Anti-Corruption Agency - Legal Framework and Gaps in Practice
On March 18, the Democracy Research Institute presented a report “Anti-Corruption Agency - Legal Framework and Gaps in Practice”.
The main purpose of the study was to explore the activities of the structural subdivision of the State Security Service - the Anti-Corruption Agency and to establish whether the cases investigated by the Agency were related to state security. The study was focused on the investigation of cases inconsistent with the work direction of the Service and the duplication of competencies between different agencies.
According to the main findings of the study, the Anti-Corruption Agency of the State Security Service is an inefficient agency and its activities do not correspond to the work directions of the State Security Service. Despite the fact that the Anti-Corruption Agency has three times higher funding than the investigative unit of the Georgian Prosecutor's Office, the Agency launches investigations into a much smaller number of cases. The cases investigated by the State Security Service and other anti-corruption investigative agencies are identical in terms of the prosecution of officials, public danger of the cases investigated and the qualitative indicator, which shows that corruption crimes should not remain under the investigative jurisdiction of the State Security Service.
According to the standards and recommendations of international organizations, an anti-corruption agency should be an independent, apolitical body and should have a high degree of accountability, transparency and openness. Duplication of investigative competencies, weakness in the fight against high-level corruption, problem with the independence of the State Security Service, high quality of secrecy of its activities and practical lack of oversight mechanisms over such activities result in the non-compliance of the Anti-Corruption Agency of the State Security Service with international standards.

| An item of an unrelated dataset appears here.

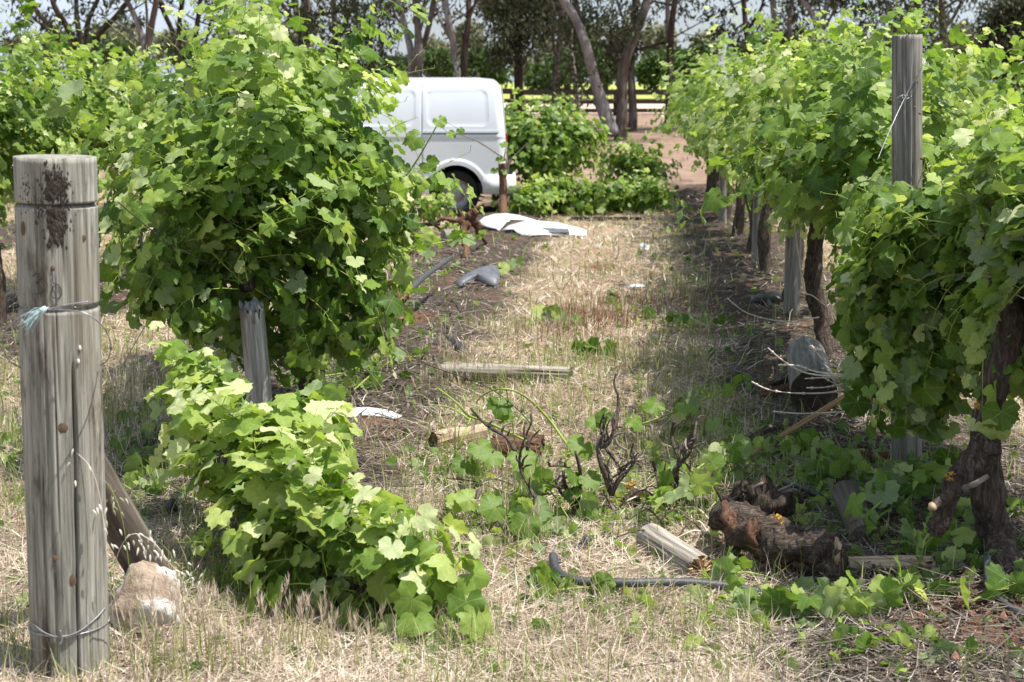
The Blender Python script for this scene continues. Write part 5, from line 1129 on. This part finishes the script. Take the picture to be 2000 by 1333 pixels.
# ------------------------------------------------------------------ the van
def build_van():
    xr, yn, W, Ln = -.08, 22.0, 1.70, 4.70        # rear x, near side y, width, length; the nose points to -x
    t = thing('delivery_van', 'white panel van standing across the left row, nose hidden by the bushy vine', 'van', (xr - Ln/2, yn + W/2, 0))
    AR = [(.72, .36), (3.35, .36)]; ar = .385
    def ztop(s): return float(np.interp(s, [0, .05, .12, .4, 3.0, 3.45, 3.9, 4.25, 4.5, 4.62, 4.7], [1.84, 1.90, 1.925, 1.95, 1.95, 1.92, 1.72, 1.42, 1.18, 1.02, .8]))
    def zbot(s): return .33
    def rr(s, z, s0, s1, z0, z1, rad):            # rounded rectangle distance
        dx = max(s0 + rad - s, s - s1 + rad, 0); dz = max(z0 + rad - z, z - z1 + rad, 0)
        return math.hypot(dx, dz) - rad + (0 if dx or dz else max(s0 + rad - s, s - s1 + rad, z0 + rad - z, z - z1 + rad))
    def off(s, z):
        o = .15*max(0, (z - 1.0)/.95)**2.2 + .05*max(0, (.75 - z)/.45)**2
        if z > 1.78: o += .12*((z - 1.78)/.17)**2
        for s0, s1 in ((.235, 1.12), (1.30, 2.30)):
            d = rr(s, z, s0, s1, 1.305, 1.80, .10)
            o += .010*float(sstep(.01, -.03, d)) + (.006 if -.006 < d < .006 else 0)
        if .10 < s < 1.2: o += .012*math.exp(-((z - 1.195)/.012)**2)
        o += .010*float(sstep(1.135, 1.115, z))
        for s0 in (1.20, 2.42, 3.55):
            if z < 1.86 and abs(s - s0) < .009: o += .022
        if abs(z - 1.845) < .009: o += .012
        for cx, cz in AR:
            d = math.hypot(s - cx, z - cz)
            if d < .47: o -= .022*float(sstep(.475, .45, d))
        if s < .12: o += .10*(1 - s/.12)**2*.9
        if s > 4.3: o += .28*((s - 4.3)/.4)**2
        return o
    ss = np.unique(np.concatenate([np.linspace(0, .12, 9), np.linspace(.12, 2.5, 190), np.linspace(2.5, Ln, 70)])); tt_ = np.linspace(0, 1, 120)
    for sgn, nm in ((0, 'side_panel'), (1, 'side_panel')):
        V = np.zeros((len(ss), len(tt_), 3)); ins = np.zeros(V.shape[:2], bool)
        for i, s in enumerate(ss):
            zb, zt = zbot(s), ztop(s)
            for j, q in enumerate(tt_):
                z = zb + (zt - zb)*q; s2 = s
                for cx, cz in AR:
                    d = math.hypot(s - cx, z - cz)
                    if d < ar and z >= zb:
                        ins[i, j] = True
                        if d > ar - .045 and d > 0: s2 = cx + (s - cx)*ar/d; z = cz + (z - cz)*ar/d
                rake = .09*max(0, (z - 1.0)/.9)*max(0, 1 - s2/.6)
                o = off(s2, z)
                V[i, j] = (xr - s2 - rake, (yn + o) if not sgn else (yn + W - o), z)
        idx = np.arange(ins.size).reshape(ins.shape); F = []
        for i in range(len(ss)-1):
            for j in range(len(tt_)-1):
                if ins[i, j] and ins[i+1, j] and ins[i, j+1] and ins[i+1, j+1]: continue
                f = (idx[i, j], idx[i, j+1], idx[i+1, j+1], idx[i+1, j]); F.append(f if not sgn else tuple(reversed(f)))
        b = MB(); b.add(V.reshape(-1, 3), F); b.build(nm, M_PAINT, t)
    # roof, windscreen line and tail between the two sides
    V = []; n = 14
    for s in ss[::3]:
        zt = ztop(s); rake = .09*max(0, (zt - 1.0)/.9)*max(0, 1 - s/.6); o = off(s, zt)
        for k in range(n+1):
            q = k/n; crown = .035*math.sin(math.pi*q)*(1 if s > .1 else s/.1)
            V.append((xr - s - rake, yn + o + (W - 2*o)*q, zt + crown))
    m_ = len(ss[::3]); b = MB(); b.add(V, [(i*(n+1)+k, i*(n+1)+k+1, (i+1)*(n+1)+k+1, (i+1)*(n+1)+k) for i in range(m_-1) for k in range(n)]); b.build('roof', M_PAINT, t)
    V = []; zz = np.linspace(.33, 1.84, 20)
    for z in zz:
        o = off(0, z); rake = .09*max(0, (z - 1.0)/.9)
        for k in range(n+1): V.append((xr - rake + .02*math.sin(math.pi*k/n), yn + o + (W - 2*o)*k/n, z))
    b = MB(); b.add(V, [(i*(n+1)+k, (i+1)*(n+1)+k, (i+1)*(n+1)+k+1, i*(n+1)+k+1) for i in range(19) for k in range(n)]); b.build('tailgate', M_PAINT, t)
    b = MB(); V = []; zz = np.linspace(.33, .8, 6)
    for z in zz:
        o = off(Ln, z)
        for k in range(n+1): V.append((xr - Ln - .03*math.sin(math.pi*k/n), yn + o + (W - 2*o)*k/n, z))
    b.add(V, [(i*(n+1)+k, i*(n+1)+k+1, (i+1)*(n+1)+k+1, (i+1)*(n+1)+k) for i in range(5) for k in range(n)]); b.build('front_panel', M_PAINT, t)
    # rear bumper wrapping the corner
    b = MB(); path = [(.335, -.012), (.20, -.02), (.02, -.01), (-.07, .05), (-.10, .16), (-.10, .85), (-.10, 1.54), (-.07, 1.65), (.02, 1.71), (.335, 1.712)]
    prof = [(0, .33), (-.02, .36), (-.028, .46), (-.02, .58), (-.006, .605), (.03, .61), (.05, .34)]
    V = []; N = len(path)
    for i, (s, y) in enumerate(path):
        a_, c_ = path[max(i-1, 0)], path[min(i+1, N-1)]; tx, ty = c_[0]-a_[0], c_[1]-a_[1]; L_ = math.hypot(tx, ty); nx_, ny_ = ty/L_, -tx/L_
        if i < N/2 and ny_ > 0 and abs(tx) > abs(ty): pass
        nx_, ny_ = (-ty/L_, tx/L_)
        for d, z in prof: V.append((xr - (s + nx_*-d*-1), yn + y + ny_*-d*-1, z))
    K = len(prof); F = [(i*K+k, (i+1)*K+k, (i+1)*K+(k+1) % K, i*K+(k+1) % K) for i in range(N-1) for k in range(K)] + [tuple(range(K)), tuple(reversed(range((N-1)*K, N*K)))]
    b.add(V, F); b.build('rear_bumper', M_WHITEPLASTIC, t)
    b = MB(); b.box((xr - .66, yn + off(.6, 1.19) - .004, 1.186), (1.07, .012, .014)); b.build('door_track', M_SEAM, t, smooth=False)
    b = MB(); b.box((xr - .66, yn + off(.6, 1.205) - .006, 1.212), (1.07, .022, .03)); b.build('track_cover', M_PAINT, t, smooth=False)
    b = MB(); b.box((xr - Ln/2 - .05, yn + W/2, .40), (Ln - .3, W - .3, .16)); b.build('underbody', M_BLACKPLASTIC, t, smooth=False)
    for cx, cz in AR:
        for yy, sg in ((yn + .06, 1), (yn + W - .06, -1)):
            V = []; n2 = 20
            for k in range(n2+1):
                a = math.pi*k/n2
                for d in (0, .30): V.append((xr - cx + (ar+.012)*math.cos(a), yy + sg*d, cz + (ar+.012)*math.sin(a)))
            nb_ = len(V); V += [(xr - cx, yy + sg*.30, cz)] + [(xr - cx - .4, yy + sg*.30, .2), (xr - cx + .4, yy + sg*.30, .2)]
            F = [(2*k, 2*k+1, 2*k+3, 2*k+2) for k in range(n2)] + [(nb_, 2*k+1, 2*k+3) for k in range(n2)] + [(nb_, nb_+1, nb_+2)]
            b = MB(); b.add(V, F); b.build('wheel_arch', M_BLACKPLASTIC, t)
            wc = Vector((xr - cx, yn + .15 if sg > 0 else yn + W - .15, .335)); prof2 = [(.205, -.09), (.24, -.105), (.30, -.105), (.328, -.085), (.335, -.05), (.335, .05), (.328, .085), (.30, .105), (.24, .105), (.205, .09)]
            V = []; n3 = 40
            for k in range(n3):
                a = 6.28319*k/n3
                for r_, y_ in prof2: V.append((wc.x + r_*math.cos(a), wc.y + y_, wc.z + r_*math.sin(a)))
            q = len(prof2); b = MB(); b.add(V, [(k*q+j, k*q+(j+1) % q, ((k+1) % n3)*q+(j+1) % q, ((k+1) % n3)*q+j) for k in range(n3) for j in range(q)])
            wh = b.build('wheel', M_RUBBER, t)
            V = []; pr = [(.206, -.085), (.19, -.07), (.17, -.03), (.12, -.02), (.09, -.06), (.05, -.07), (.0, -.072)]
            for k in range(24):
                a = 6.28319*k/24
                for r_, y_ in pr: V.append((wc.x + max(r_, .001)*math.cos(a), wc.y + y_*sg, wc.z + max(r_, .001)*math.sin(a)))
            q = len(pr); b = MB(); b.add(V, [(k*q+j, ((k+1) % 24)*q+j, ((k+1) % 24)*q+j+1, k*q+j+1) for k in range(24) for j in range(q-1)]); b.build('rim', M_STEEL, wh)
    for yy, sg in ((yn, -1), (yn + W, 1)):
        V = []
        for (s, z) in ((2.55, 1.22), (3.45, 1.22), (4.12, 1.25), (3.98, 1.42), (3.62, 1.72), (2.55, 1.74)):
            V.append((xr - s, yy + (off(s, z) - .006)*(1 if sg < 0 else -1), z))
        b = MB(); b.add(V, [tuple(range(6)) if sg > 0 else tuple(reversed(range(6)))]); b.build('cab_window', M_GLASS, t, smooth=False)
        b = MB(); b.box((xr - .012, yy + (.16 if sg < 0 else -.16), .98), (.05, .12, .42)); b.build('tail_light', M_RED, t, smooth=False)
    V = [(xr - s, yn + .18 + (W - .36)*q, ztop(s) + .012 + .03*math.sin(math.pi*q)) for s in (3.62, 3.9, 4.2) for q in (0, .25, .5, .75, 1)]
    b = MB(); b.add(V, [(i*5+k, i*5+k+1, (i+1)*5+k+1, (i+1)*5+k) for i in range(2) for k in range(4)]); b.build('windscreen', M_GLASS, t)
build_van()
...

The organization recommends the following:
  • To completely deprive the State Security Service of its investigative powers (especially relating to corruption crimes); the Parliament of Georgia to continue working on the establishment of an independent anti-corruption investigation mechanism
  • Prior to implementing the proposed changes, the Democracy Research Institute believes that it is necessary for the State Security Service to limit itself to investigating only actions that actually pose a risk to the security and interests of the State.